Happily, Rodriguez’s menu exhibits a lighter touch. It’s organized, for the tapas-challenged, into manageable categories, like pescaditos (little fishes), rellenos (stuffed things), and tentáculos (tentacles). In its purest form, the tapería is a bar, and tapas are elaborate bar food, elaborately displayed. If you’re angling for the authentic experience, you can sit at the commodious stone bar or at a long, communal table, and if you’re marooned in one of the banquettes, eager swarms of waiters will keep the food coming at a hectic pace. On my first visit, our table was blitzed with an impressive wave of platos before we’d even arranged our shopping bags around our chairs. First came complimentary sherries, followed by a dish of salt-cured ham and manchego cheese, then crispy cocas flat breads laced with mushrooms and figs. Wailing flamenco ballads blasted over the sound system, and soon our jaws were dancing like castanets. “Geez,” cried one happy shopper, “this is the best serrano ham I’ve ever had at a furniture store.”
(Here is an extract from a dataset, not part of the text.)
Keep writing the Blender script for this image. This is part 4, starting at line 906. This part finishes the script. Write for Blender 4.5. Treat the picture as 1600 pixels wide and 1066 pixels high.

Ditto the soothing garlic soup (loaded with shrimps and specks of almond), the toothpick-skewered anchovies in caper rémoulade, and the bowl of savory lamb meatballs, which you crush into a thick red-wine sauce with your spoon. Tapas purists will quibble that old standards, like tortilla española, aren’t even on Rodriguez’s dinner menu (although they’re served at Sunday brunch), and that dishes like a delicious duck salad (lunchtime only, with a sweet sherry vinaigrette) and the cocas flat breads aren’t tapas at all. So what? The best of four luncheon sandwiches was an un-tapas-size helping of veal brisket, smothered in mushrooms and caramelized onions. My favorite of the cocas was the pizzalike Pipa, a savory layering of chorizo and oven-dried tomatoes, dusted with rosemary and manchego cheese. Rodriguez’s signature oysters are lightly fried, resting on a bed of banana, with a puff of horseradish foam on top. They were snapped up so quickly by one group of unruly diners, I had to order them again.

That’s the frustrating pleasure of tapería dining, of course. Pipa’s menu isn’t as deep or complex as Chicama’s next door, but then, tapas are more of a social choice than a gastronomic one. Empty dishes and wine bottles pile up in such a blur, it’s easy to forget what you’ve ordered, or whether you’ve actually eaten at all. But if you miss out the first time, reorder the chef’s impressively fluffy paella, or the beef tournedos, perfectly seared and peppery around the edges, in a Cabrales-cheese sauce. I vaguely recall a satisfying bite of veal-tripe stew, and a row of baby octopuses, expertly grilled and doused in capers and olive vinaigrette. My chicken empanadas (I think it was chicken) were dry as prunes, though, and the mustard aïoli on a helping of overbaked patatas had the consistency of crank-case oil. A dish of baby eels (looking like garden grubs drowned in olive oil) was too salty to justify its $18 price tag, and our table could have used a good basket of bread to mop our plates, instead of greasy toast.

Pipa’s selection of Spanish wines has a hodgepodge quality to it, although there are enough good Albariños on the list to take the edge off most of these little complaints. The house sangrías “lacked bottom,” according to one snooty sangría connoisseur, although an elaborate selection of sherries (try the sweet Pedro Ximenez with your after-dinner cheese) will steer you toward dessert. There are only three dessert choices, and you can’t go too wrong with any of them. The cool Almendra mousse cake tasted soothingly of oranges, and the crema catalana was a softer, vanilla-custard version of crème caramel, with a comforting glaze of burnt sugar on top. Successive tables demolished multi-orders of Rodriguez’s golden fried churros (with hot chocolate-fondue sauce), even though one batch appeared to have been mistakenly covered with salt instead of sugared cinnamon. Not that it really mattered. So this isn’t Barcelona. But the night was young, the wine was flowing, and it was good to be a tapeador, even in a strange and overpriced furniture store.